──────── DATASET CONTENT

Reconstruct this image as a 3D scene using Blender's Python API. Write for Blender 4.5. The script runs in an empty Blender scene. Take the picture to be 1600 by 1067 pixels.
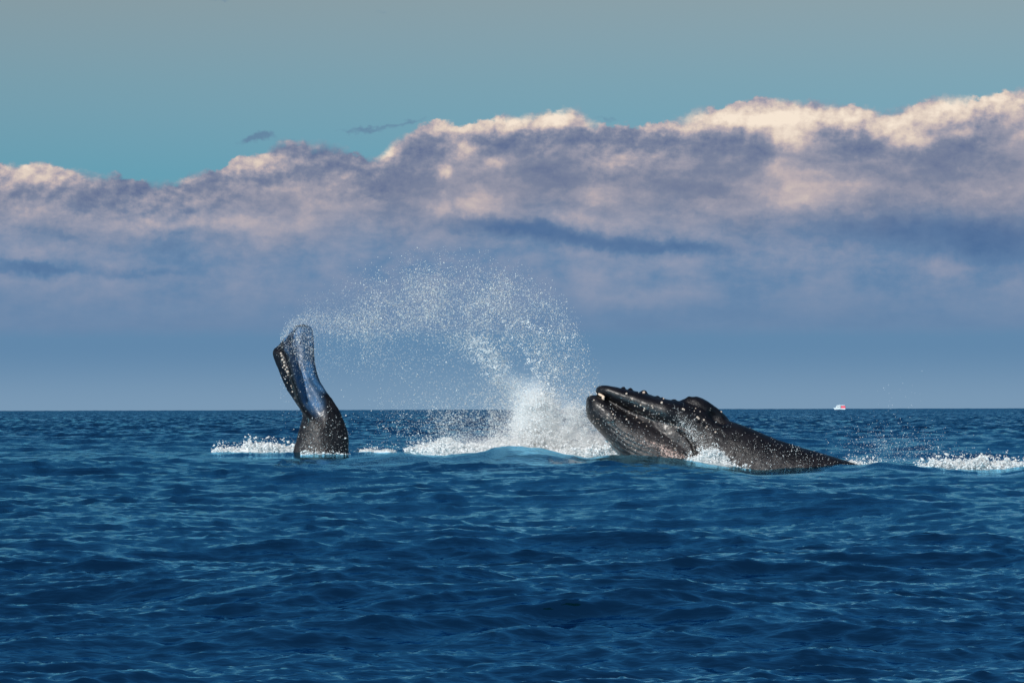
import bpy, math, random
import numpy as np
from mathutils import Matrix, Vector, Euler

random.seed(7)
rng = np.random.default_rng(11)
scene = bpy.context.scene
COL = scene.collection
R = math.radians

# ------------------------------------------------------------------ camera
CAM_H = 2.4
FPX = 6000.0            # focal length in photo pixels (135 mm on a 36 mm sensor)
EARTH = 6.371e6
pitch = math.atan(101.3 / FPX)
roll = -math.atan(4.0 / 1600.0)
cam_rot = (Matrix.Rotation(math.pi / 2 + pitch, 4, 'X') @ Matrix.Rotation(roll, 4, 'Z'))
cd = bpy.data.cameras.new('camera')
cd.sensor_width = 36.0
cd.lens = FPX / 1600.0 * 36.0
cd.clip_start = 0.5
cd.clip_end = 60000.0
cam = bpy.data.objects.new('camera', cd)
cam.matrix_world = Matrix.Translation((0, 0, CAM_H)) @ cam_rot
COL.objects.link(cam)
scene.camera = cam

# ------------------------------------------------------------------ sun, exposure
SUN_EL, SUN_AZ = 32.0, 210.0     # azimuth clockwise from +Y (view direction): behind the camera, to the left
sd = bpy.data.lights.new('sun', 'SUN')
sd.energy = 4.9
sd.angle = R(0.5)
sd.color = (1.0, 0.955, 0.90)
sun = bpy.data.objects.new('sun', sd)
sdir = Vector((math.sin(R(SUN_AZ)) * math.cos(R(SUN_EL)), math.cos(R(SUN_AZ)) * math.cos(R(SUN_EL)), math.sin(R(SUN_EL))))
sun.rotation_euler = sdir.to_track_quat('Z', 'Y').to_euler()
sun.location = sdir * 60
COL.objects.link(sun)

vs = scene.view_settings
vs.view_transform = 'Standard'
vs.look = 'None'
vs.exposure = 0.0
vs.gamma = 1.0
vs.use_curve_mapping = False
scene.cycles.max_bounces = 14
scene.cycles.diffuse_bounces = 8
scene.cycles.glossy_bounces = 3
scene.cycles.transparent_max_bounces = 8

# ------------------------------------------------------------------ node helper
class Net:
    """small expression builder on top of Math nodes"""
    def __init__(self, tree):
        self.t = tree
    def link(self, a, b):
        self.t.links.new(a, b)
    def put(self, sock, v):
        if isinstance(v, E):
            v = v.s
        if isinstance(v, (int, float)):
            sock.default_value = v
        elif isinstance(v, (tuple, list)):
            sock.default_value = v
        else:
            self.link(v, sock)
    def m(self, op, *a, clamp=False):
        n = self.t.nodes.new('ShaderNodeMath')
        n.operation = op
        n.use_clamp = clamp
        for i, v in enumerate(a):
            self.put(n.inputs[i], v)
        return E(self, n.outputs[0])
    def smooth(self, v, lo, hi):
        n = self.t.nodes.new('ShaderNodeMapRange')
        n.interpolation_type = 'SMOOTHSTEP'
        self.put(n.inputs['Value'], v)
        n.inputs['From Min'].default_value = lo
        n.inputs['From Max'].default_value = hi
        return E(self, n.outputs[0])
    def vec(self, x, y, z):
        n = self.t.nodes.new('ShaderNodeCombineXYZ')
        for i, v in enumerate((x, y, z)):
            self.put(n.inputs[i], v)
        return n.outputs[0]
    def noise(self, v, scale=1.0, detail=4.0, rough=0.5, dist=0.0, out='Fac'):
        n = self.t.nodes.new('ShaderNodeTexNoise')
        self.put(n.inputs['Vector'], v)
        n.inputs['Scale'].default_value = scale
        n.inputs['Detail'].default_value = detail
        n.inputs['Roughness'].default_value = rough
        n.inputs['Distortion'].default_value = dist
        o = n.outputs[out]
        return E(self, o) if out == 'Fac' else o
    def mix(self, f, a, b):
        n = self.t.nodes.new('ShaderNodeMix')
        n.data_type = 'RGBA'
        n.clamp_factor = True
        self.put(n.inputs[0], f)
        for k, v in ((6, a), (7, b)):
            if isinstance(v, tuple) and len(v) == 3:
                v = v + (1.0,)
            self.put(n.inputs[k], v)
        return n.outputs[2]
    def mul(self, a, b):
        n = self.t.nodes.new('ShaderNodeMix')
        n.data_type = 'RGBA'
        n.blend_type = 'MULTIPLY'
        n.inputs[0].default_value = 1.0
        for k, v in ((6, a), (7, b)):
            if isinstance(v, tuple) and len(v) == 3:
                v = v + (1.0,)
            self.put(n.inputs[k], v)
        return n.outputs[2]
    def ramp(self, f, pts):
        n = self.t.nodes.new('ShaderNodeValToRGB')
        cr = n.color_ramp
        while len(cr.elements) < len(pts):
            cr.elements.new(0.5)
        for e, (p, c) in zip(cr.elements, pts):
            e.position = p
            e.color = tuple(c) + (1.0,)
        self.put(n.inputs[0], f)
        return n.outputs[0]
    def curve(self, f, pts):
        n = self.t.nodes.new('ShaderNodeFloatCurve')
        c = n.mapping.curves[0]
        n.mapping.clip_min_x, n.mapping.clip_max_x = -0.001, 1.001
        c.points[0].location = pts[0]
        c.points[1].location = pts[-1]
        for p in pts[1:-1]:
            c.points.new(*p)
        for p in c.points:
            p.handle_type = 'AUTO_CLAMPED'
        n.mapping.update()
        self.put(n.inputs['Value'], f)
        return E(self, n.outputs[0])

class E:
    def __init__(self, net, s):
        self.n, self.s = net, s
    def __add__(a, b): return a.n.m('ADD', a, b)
    __radd__ = __add__
    def __sub__(a, b): return a.n.m('SUBTRACT', a, b)
    def __rsub__(a, b): return a.n.m('SUBTRACT', b, a)
    def __mul__(a, b): return a.n.m('MULTIPLY', a, b)
    __rmul__ = __mul__
    def __truediv__(a, b): return a.n.m('DIVIDE', a, b)
    def __neg__(a): return a.n.m('MULTIPLY', a, -1.0)

def srgb(r, g, b):
    f = lambda c: (c / 255 / 12.92) if c / 255 <= 0.04045 else ((c / 255 + 0.055) / 1.055) ** 2.4
    return (f(r), f(g), f(b))

# ------------------------------------------------------------------ world: clear sky and the cloud bank over the horizon
SKY_STRENGTH = 0.05
w = bpy.data.worlds.new('World')
scene.world = w
w.use_nodes = True
wt = w.node_tree
wt.nodes.clear()
n = Net(wt)
tc = wt.nodes.new('ShaderNodeTexCoord')
sep = wt.nodes.new('ShaderNodeSeparateXYZ')
n.link(tc.outputs['Generated'], sep.inputs[0])
dx, dy, dz = (E(n, sep.outputs[i]) for i in range(3))
sky = wt.nodes.new('ShaderNodeTexSky')
sky.sky_type = 'NISHITA'
sky.sun_disc = False
sky.sun_elevation = R(SUN_EL)
sky.sun_rotation = R(SUN_AZ)
sky.air_density = 1.0
sky.dust_density = 0.6
sky.ozone_density = 2.0
n.link(n.vec(dx, dy, n.m('MAXIMUM', dz, 0.012)), sky.inputs[0])

# azimuth and elevation in hundredths of a degree-like units: 1 unit = 1/104.72 degree
az = n.m('ARCTAN2', dx, dy) * (180 / math.pi * 104.72) + 800.0
el = n.m('ARCSINE', dz) * (180 / math.pi * 104.72)
AL = 634.8            # elevation 0 in the same numbering as the list below
yy = AL - el
P0 = n.vec(az * 0.01, yy * 0.01, 0.0)
# slow warp, so that nothing keeps a clean outline
w1 = n.noise(P0, 0.9, 3, 0.55) - 0.5
w2 = n.noise(n.vec(az * 0.01, yy * 0.01, 7.3), 0.9, 3, 0.55) - 0.5
w3 = n.noise(n.vec(az * 0.01, yy * 0.01, 2.1), 4.5, 4, 0.6) - 0.5
w4 = n.noise(n.vec(az * 0.01, yy * 0.01, 4.9), 4.5, 4, 0.6) - 0.5
ax = az + w1 * 70.0 + w3 * 34.0
ay = yy + w2 * 36.0 + w4 * 26.0

prof = [(-60, 262), (0, 262), (60, 257), (110, 270), (170, 276), (230, 284), (290, 279), (340, 266), (375, 250), (420, 238), (450, 224),
        (520, 228), (575, 244), (592, 246), (612, 222), (640, 214), (680, 193), (720, 197), (770, 187), (830, 182), (880, 174), (906, 176),
        (922, 196), (990, 199), (1040, 190), (1080, 180), (1140, 168), (1190, 160), (1230, 155), (1255, 168), (1300, 166),
        (1340, 173), (1380, 180), (1420, 167), (1470, 160), (1520, 163), (1560, 149), (1620, 146), (1700, 160)]
pf = n.curve(az / 1760.0 + 60 / 1760.0, [((x + 60) / 1760.0, y / 400.0) for x, y in prof]) * 400.0
puff = n.noise(n.vec(az * 0.01, yy * 0.013, 1.0), 2.3, 8, 0.60)
puff_b = n.noise(n.vec(az * 0.01 - 0.06, yy * 0.013 - 0.10, 1.0), 2.3, 8, 0.60)
edge = (puff - 0.5) * 44.0
d = yy - pf + edge + 4.0             # > 0 inside the bank
soft = n.smooth(n.noise(n.vec(az * 0.01, 3.0, 8.0), 1.4, 2, 0.5), 0.45, 0.62)
d = d + (n.noise(n.vec(az * 0.01, yy * 0.013, 6.0), 7.0, 5, 0.6) - 0.5) * 14.0
mask = n.smooth(d / (1.0 + soft * 3.5), -1.5, 4.0)

def blob(cx, cy, rx, ry, a, slope=0.0, sharp=1.0):
    u = (ax - float(cx)) * (1.0 / rx)
    v = (ay - float(cy)) * (1.0 / ry)
    if slope:
        v = v - (ax - float(cx)) * (slope / ry)
    q = u * u + v * v
    if sharp == 1.0:
        return n.m('EXPONENT', -q) * float(a)
    return n.m('SUBTRACT', 1.0, n.smooth(q, 0.35, 1.6)) * float(a)

light = None
L = [
    # bright tops and shoulders
    (40, 272, 75, 17, .62), (120, 290, 55, 12, .25), (410, 252, 45, 16, .55), (275, 282, 28, 7, .35), (610, 234, 20, 12, .95), (700, 200, 34, 14, .95),
    (790, 196, 50, 15, 1.0), (870, 186, 42, 14, 1.05), (932, 200, 12, 8, .5), (725, 232, 22, 16, .55), (1000, 198, 60, 8, .30),
    (1120, 188, 75, 16, .85), (1225, 188, 60, 26, 1.0), (1235, 222, 28, 20, .75), (1320, 188, 55, 18, .80),
    (1405, 200, 50, 22, .85), (1428, 226, 28, 12, .5), (1480, 175, 50, 18, .8), (1560, 168, 60, 18, .85), (1505, 215, 20, 12, .4), (1600, 215, 60, 40, .25),
    # inner light patches
    (700, 270, 16, 12, .55), (745, 315, 45, 22, .40), (690, 325, 22, 12, .28), (780, 258, 26, 8, .28), (1000, 255, 80, 26, .25), (1240, 300, 55, 40, .50), (1200, 270, 25, 14, .30),
    (1320, 295, 50, 22, .26), (930, 305, 50, 16, .28), (1110, 315, 34, 14, .2), (360, 350, 140, 16, .30), (500, 330, 90, 20, .14), (240, 350, 50, 14, .18), (450, 295, 90, 14, .22),
    (560, 280, 40, 14, .18), (60, 330, 60, 22, .22), (50, 395, 70, 16, .16), (870, 345, 60, 14, .2), (1040, 350, 70, 20, .16), (990, 465, 110, 16, .18), (920, 435, 30, 14, .14), (1480, 418, 40, 12, .20),
    (1090, 400, 200, 20, .08), (100, 440, 110, 18, .10), (1560, 300, 80, 30, .10), (640, 380, 160, 22, .08),
]
D = [
    # dark bodies
    (180, 300, 70, 20, .34), (150, 325, 50, 18, .22), (45, 300, 30, 12, .25), (330, 292, 70, 14, .22), (610, 282, 70, 22, .40), (480, 250, 50, 14, .32), (560, 256, 50, 12, .22), (740, 214, 14, 8, .0), (660, 240, 28, 22, .40),
    (790, 230, 50, 13, .42), (850, 270, 60, 22, .26), (1130, 235, 90, 22, .40), (1000, 226, 80, 14, .36), (900, 222, 40, 12, .30), (1285, 208, 22, 16, .22), (1345, 230, 38, 24, .34), (1480, 250, 80, 36, .28), (1550, 195, 22, 16, .42), (1590, 260, 50, 30, .12),
    (1000, 285, 120, 16, .14), (1180, 345, 40, 16, .14), (1100, 300, 60, 16, .12),
    (1400, 362, 170, 26, .34), (1560, 380, 110, 34, .36), (880, 500, 300, 14, .12), (1380, 505, 260, 14, .16), (50, 418, 70, 10, .36), (210, 425, 60, 6, .18),
    (100, 366, 26, 8, .22), (1200, 440, 200, 30, .06), (300, 500, 250, 30, .06),
]
light = None
for b in L:
    e = blob(*b)
    light = e if light is None else light + e
dark = None
for b in D:
    e = blob(*b)
    dark = e if dark is None else dark + e
streak = blob(800, 356, 75, 11, .36, .10) + blob(940, 378, 140, 13, .40, .11) + blob(1085, 388, 70, 9, .26, .02)
relief = (puff - puff_b) * 2.2  # lit and shaded sides of the billows, painted into the cloud colour
up = n.smooth(-d, -120.0, -5.0)                       # 1 near the tops of the bank
fine = n.noise(n.vec(az * 0.01, yy * 0.02, 3.0), 2.0, 8, 0.6) - 0.5
bank = n.smooth(yy, 560.0, 300.0) if False else n.m('SUBTRACT', 1.0, n.smooth(yy, 300.0, 520.0))
tone = 0.34 + light * 0.80 - dark * 0.56 - streak * 0.7 + relief * (up * 0.70 + 0.06) + fine * (bank * 0.40 + 0.14) + w1 * 0.42 + 0.02
wisps = n.noise(n.vec(ax * 0.01, ay * 0.016, 5.0), 3.0, 9, 0.66) - 0.5
tone = tone + wisps * (bank * 0.34 + 0.05)
tone = n.m('MAXIMUM', tone - n.m('MAXIMUM', tone - 0.66, 0.0) * 0.42, 0.0)
hi_col = n.ramp(tone, [(0.0, srgb(98, 113, 147)), (0.28, srgb(124, 133, 157)), (0.5, srgb(156, 155, 170)), (0.66, srgb(186, 174, 178)), (0.82, srgb(222, 205, 192)), (1.0, srgb(246, 230, 212))])
lo_col = n.ramp(tone, [(0.0, srgb(70, 108, 152)), (0.28, srgb(102, 134, 170)), (0.5, srgb(140, 152, 177)), (0.8, srgb(176, 172, 184)), (1.0, srgb(205, 195, 195))])
colr = n.mix(n.smooth(yy + w2 * 60.0, 290.0, 420.0), hi_col, lo_col)
shade = n.m('MINIMUM', streak * 2.0 + (blob(1430, 366, 190, 26, .9) + blob(1570, 392, 120, 36, .8) + blob(50, 418, 75, 11, .9) + blob(210, 425, 60, 7, .5)) * (0.6 + fine * 1.4), 1.0)
colr = n.mix(shade * 0.72, colr, srgb(82, 114, 156))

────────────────

> _WORK TO COMPLETE_:
Return the material line for line, from its beginning to the line that contains "R = math.radians", with the pictures left out.

> _TASK OUTPUT_:
Reconstruct this image as a 3D scene using Blender's Python API. Write for Blender 4.5. The script runs in an empty Blender scene. Take the picture to be 1600 by 1067 pixels.
import bpy, math, random
import numpy as np
from mathutils import Matrix, Vector, Euler

random.seed(7)
rng = np.random.default_rng(11)
scene = bpy.context.scene
COL = scene.collection
R = math.radians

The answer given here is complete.